** The exercise **
Find each line with "were" and copy it.
## start
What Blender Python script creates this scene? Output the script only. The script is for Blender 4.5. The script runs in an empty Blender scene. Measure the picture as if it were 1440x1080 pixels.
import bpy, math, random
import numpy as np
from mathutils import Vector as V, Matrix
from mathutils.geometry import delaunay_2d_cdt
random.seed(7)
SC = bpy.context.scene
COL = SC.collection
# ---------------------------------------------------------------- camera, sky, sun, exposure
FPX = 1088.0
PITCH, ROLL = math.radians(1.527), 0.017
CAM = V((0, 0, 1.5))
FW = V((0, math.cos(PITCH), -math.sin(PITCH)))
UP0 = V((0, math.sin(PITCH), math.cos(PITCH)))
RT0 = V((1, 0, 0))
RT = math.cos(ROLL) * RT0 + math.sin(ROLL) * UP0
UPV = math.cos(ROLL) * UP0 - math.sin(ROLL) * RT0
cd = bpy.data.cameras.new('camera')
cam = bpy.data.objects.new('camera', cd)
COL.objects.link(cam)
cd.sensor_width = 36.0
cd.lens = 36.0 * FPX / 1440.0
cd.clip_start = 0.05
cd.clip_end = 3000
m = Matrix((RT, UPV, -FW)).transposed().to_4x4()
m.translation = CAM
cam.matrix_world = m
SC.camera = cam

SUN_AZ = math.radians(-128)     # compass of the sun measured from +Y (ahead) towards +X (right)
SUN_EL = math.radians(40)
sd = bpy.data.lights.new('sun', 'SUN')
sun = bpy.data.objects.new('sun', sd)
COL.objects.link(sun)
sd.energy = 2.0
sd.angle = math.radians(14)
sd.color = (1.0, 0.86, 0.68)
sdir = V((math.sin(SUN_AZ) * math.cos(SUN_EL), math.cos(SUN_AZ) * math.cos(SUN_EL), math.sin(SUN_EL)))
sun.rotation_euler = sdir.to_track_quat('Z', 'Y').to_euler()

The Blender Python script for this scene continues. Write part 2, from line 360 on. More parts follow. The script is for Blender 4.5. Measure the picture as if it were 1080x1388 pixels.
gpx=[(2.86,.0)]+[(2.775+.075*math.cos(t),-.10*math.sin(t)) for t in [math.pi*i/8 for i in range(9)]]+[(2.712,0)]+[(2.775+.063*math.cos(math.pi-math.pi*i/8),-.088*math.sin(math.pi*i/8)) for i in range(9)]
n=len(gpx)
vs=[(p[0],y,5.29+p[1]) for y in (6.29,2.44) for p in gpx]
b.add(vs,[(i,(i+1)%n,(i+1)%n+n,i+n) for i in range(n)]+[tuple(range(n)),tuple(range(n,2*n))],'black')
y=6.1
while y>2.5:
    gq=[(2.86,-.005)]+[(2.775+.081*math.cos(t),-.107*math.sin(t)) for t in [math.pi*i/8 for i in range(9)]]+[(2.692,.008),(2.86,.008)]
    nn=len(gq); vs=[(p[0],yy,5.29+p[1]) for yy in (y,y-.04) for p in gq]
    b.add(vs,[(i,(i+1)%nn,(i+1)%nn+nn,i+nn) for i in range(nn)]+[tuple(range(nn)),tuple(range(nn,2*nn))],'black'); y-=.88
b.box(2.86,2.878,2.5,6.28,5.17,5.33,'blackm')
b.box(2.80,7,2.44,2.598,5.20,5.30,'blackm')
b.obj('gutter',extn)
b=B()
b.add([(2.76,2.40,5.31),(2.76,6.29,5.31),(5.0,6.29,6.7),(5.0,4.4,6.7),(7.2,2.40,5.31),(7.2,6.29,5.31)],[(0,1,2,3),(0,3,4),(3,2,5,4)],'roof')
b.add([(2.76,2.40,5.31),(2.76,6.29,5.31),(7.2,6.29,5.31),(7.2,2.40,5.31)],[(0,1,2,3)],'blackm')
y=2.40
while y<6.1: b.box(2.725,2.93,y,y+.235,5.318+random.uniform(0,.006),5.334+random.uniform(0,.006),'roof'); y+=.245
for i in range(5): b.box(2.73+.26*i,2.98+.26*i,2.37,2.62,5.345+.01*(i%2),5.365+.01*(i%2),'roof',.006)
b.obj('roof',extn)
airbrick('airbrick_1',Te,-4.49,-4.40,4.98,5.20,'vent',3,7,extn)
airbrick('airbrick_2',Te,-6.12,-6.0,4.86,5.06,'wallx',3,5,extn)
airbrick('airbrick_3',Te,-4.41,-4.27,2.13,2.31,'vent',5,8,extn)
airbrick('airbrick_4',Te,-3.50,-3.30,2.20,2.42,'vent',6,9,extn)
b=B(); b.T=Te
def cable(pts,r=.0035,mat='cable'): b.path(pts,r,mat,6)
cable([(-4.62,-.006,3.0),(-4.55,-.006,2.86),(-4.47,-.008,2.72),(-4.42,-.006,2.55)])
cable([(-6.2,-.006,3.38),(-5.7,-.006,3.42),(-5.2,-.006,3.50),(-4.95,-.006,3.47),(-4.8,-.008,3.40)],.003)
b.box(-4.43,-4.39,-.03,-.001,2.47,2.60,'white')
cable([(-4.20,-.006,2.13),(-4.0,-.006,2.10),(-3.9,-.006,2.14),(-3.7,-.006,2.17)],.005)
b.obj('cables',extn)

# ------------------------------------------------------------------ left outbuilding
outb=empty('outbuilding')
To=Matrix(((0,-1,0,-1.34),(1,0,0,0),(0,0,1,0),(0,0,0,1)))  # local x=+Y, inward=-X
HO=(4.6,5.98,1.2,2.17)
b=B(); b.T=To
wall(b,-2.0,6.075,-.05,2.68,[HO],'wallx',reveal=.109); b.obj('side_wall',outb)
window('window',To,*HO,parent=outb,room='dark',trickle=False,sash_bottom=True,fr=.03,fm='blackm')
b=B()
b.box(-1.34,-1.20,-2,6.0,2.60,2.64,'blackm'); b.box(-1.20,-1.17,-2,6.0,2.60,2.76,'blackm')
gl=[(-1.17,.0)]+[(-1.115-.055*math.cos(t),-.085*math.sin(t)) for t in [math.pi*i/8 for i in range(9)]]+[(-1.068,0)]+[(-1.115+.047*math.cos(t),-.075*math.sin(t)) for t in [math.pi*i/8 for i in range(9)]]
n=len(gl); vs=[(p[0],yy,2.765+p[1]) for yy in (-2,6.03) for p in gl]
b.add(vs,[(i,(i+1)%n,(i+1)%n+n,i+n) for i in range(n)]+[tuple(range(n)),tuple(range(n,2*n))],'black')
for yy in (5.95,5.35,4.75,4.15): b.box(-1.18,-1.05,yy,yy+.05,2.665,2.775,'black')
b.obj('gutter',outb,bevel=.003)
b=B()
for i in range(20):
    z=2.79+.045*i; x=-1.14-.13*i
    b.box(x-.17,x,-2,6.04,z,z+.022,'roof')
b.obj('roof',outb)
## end
** Reply **
What Blender Python script creates this scene? Output the script only. The script is for Blender 4.5. The script runs in an empty Blender scene. Measure the picture as if it were 1440x1080 pixels.
The Blender Python script for this scene continues. Write part 2, from line 360 on. More parts follow. The script is for Blender 4.5. Measure the picture as if it were 1080x1388 pixels.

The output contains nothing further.